Em termos de sectores, estimam-se crescimentos da indústria, da construção (ligeiro, mas regressando ao crescimento) e dos serviços (sensivelmente ao mesmo rimo do 2.º trimestre).
Nos últimos 15 trimestres, o PIB subiu 13 vezes e caiu duas (1.º trimestre de 2014: -0.5% e 3.º trimestre de 2013: -0.1%), tendo-se observado, nestes 15 trimestres, um crescimento acumulado de 4.9%. A economia teve neste trimestre uma performance superior à da Zona Euro (+0.3%), do Reino Unido (+0.5%), dos EUA (+0.7%) e do Japão (+0.5%). Com este crescimento, em cadeia, de 0.8%, no 3.º trimestre, o PIB manteve a trajectória de crescimento iniciada no 1.º trimestre de 2013, quando colocou termo a um período recessivo que durou nove trimestres, tendo o PIB no 1.º trimestre de 2013 se situado no nível mais baixo desde o 2.º trimestre de 2000 e, neste 3.º trimestre, atingido níveis máximos desde o 3.º trimestre de 2011. Note-se que o PIB português é particularmente volátil, sendo de salientar que a média móvel de quatro trimestres revelou uma subida de 1.2%, idêntica à do 2.º trimestre (+1.2%), representando a 11.ª consecutiva após 10 contracções.
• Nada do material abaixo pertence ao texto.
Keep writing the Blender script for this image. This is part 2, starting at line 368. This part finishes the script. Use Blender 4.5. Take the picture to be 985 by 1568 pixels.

Em termos homólogos, o PIB subiu 1.6% no 3.º trimestre, em aceleração (+0.9% nos dois trimestres anteriores). O INE referiu que o crescimento mais intenso do PIB reflectiu principalmente o aumento do contributo da procura externa líquida (+0.2 p.p. no 2.º trimestre), verificando-se uma aceleração mais expressiva das exportações de bens e serviços em comparação com a das importações de bens e serviços. A aceleração das exportações foi comum às componentes de bens e de serviços. O contributo da procura interna para a variação homóloga do PIB também aumentou no 3.º trimestre (+0.7 p.p. no 2.º trimestre), em resultado da aceleração do consumo privado devido ao comportamento da componente de bens não duradouros e serviços, enquanto a componente de bens duradouros desacelerou.